Americans Jews proved largely compatible with the political culture of progressivism, forging a relationship with urban liberalism that lasted throughout the twentieth century. However, the development of Yiddish-inflected organized crime networks in the first several decades of the twentieth century in New York and other large cities represented an American Jewish opposition to progressive politics, culture, and economic thinking. Yiddish-speaking crime bosses who became embedded in various Jewish immigrant-led industries during the Progressive Era reflected a working-class and urban culture that viewed state activity suspiciously and even, in its extremes, a force to resist and counter. Along with other immigrants, Yiddish-speaking Jews developed a political perspective forged by experiences with imperial European powers, in which Jewish economic survival often depended upon skirting state oversight.

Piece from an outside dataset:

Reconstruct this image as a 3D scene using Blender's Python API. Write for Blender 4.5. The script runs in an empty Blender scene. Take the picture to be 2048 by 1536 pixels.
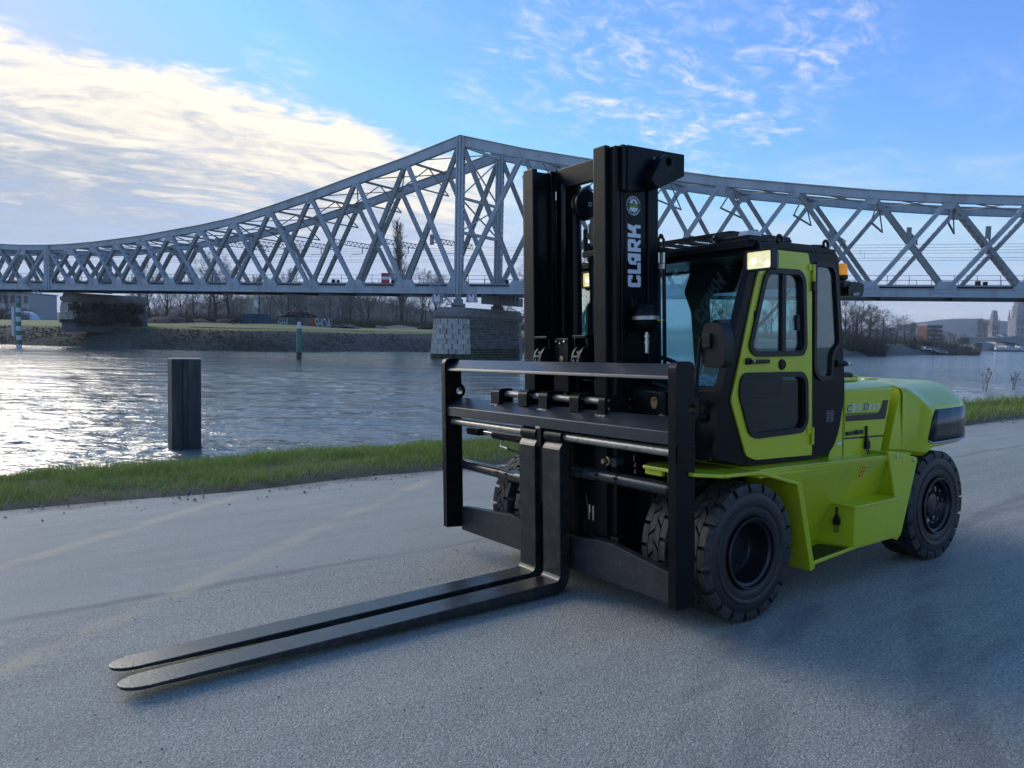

The ambitious endeavors of the Progressive Movement, which entailed an expansion of governmental authority over the American economy and society, had to reckon with working-class immigrants and migrants whose understandings of state power discouraged wholehearted obedience to the law, including scores of Jews.
Across the Yiddish-inflected neighborhoods of New York in the early twentieth century, gambling-house bosses, brothel-owners, saloon-keepers, and other marginal business entrepreneurs sparred with municipal state as it pursued its reform agenda. These commercial ventures - sometimes legitimate, sometimes not, and very often somewhere in between, and revealed through crime reports written by Yiddish-speaking detectives - demonstrated that allying with the Democratic Party's Tammany Hall political machine, the primary target of good-government activists, proved necessary to maintain their enterprises. Illicit business-ownership, combined with friendly relations with Tammany Hall officials, provided many Jewish immigrants a ticket out of the industrial working-class and into property ownership and electoral influence. Jewish organized crime provided the ladder for some of the first Jews on Manhattan's East Side to garner significant economic and political power, like the Tammany politician Martin Engel, the gaming house owner Sam Paul, the racketeer Benny Fein, and the madam Rosie Hertz. Jewish organized crime bosses took a stand against landmark liberal achievements such the Protocols of Peace, New York's regulations over industry and urban space, the legal codification of bourgeois and Victorian Protestant norms like Prohibition; in short, the enlargement of state power, including in American cities, at the heart of the Progressive Era reform. Jewish organized crime represented an anti-progressive politics among the Yiddish-speaking working-class, which had a distinct influence over American Jewish politics in the U.S. over the twentieth century.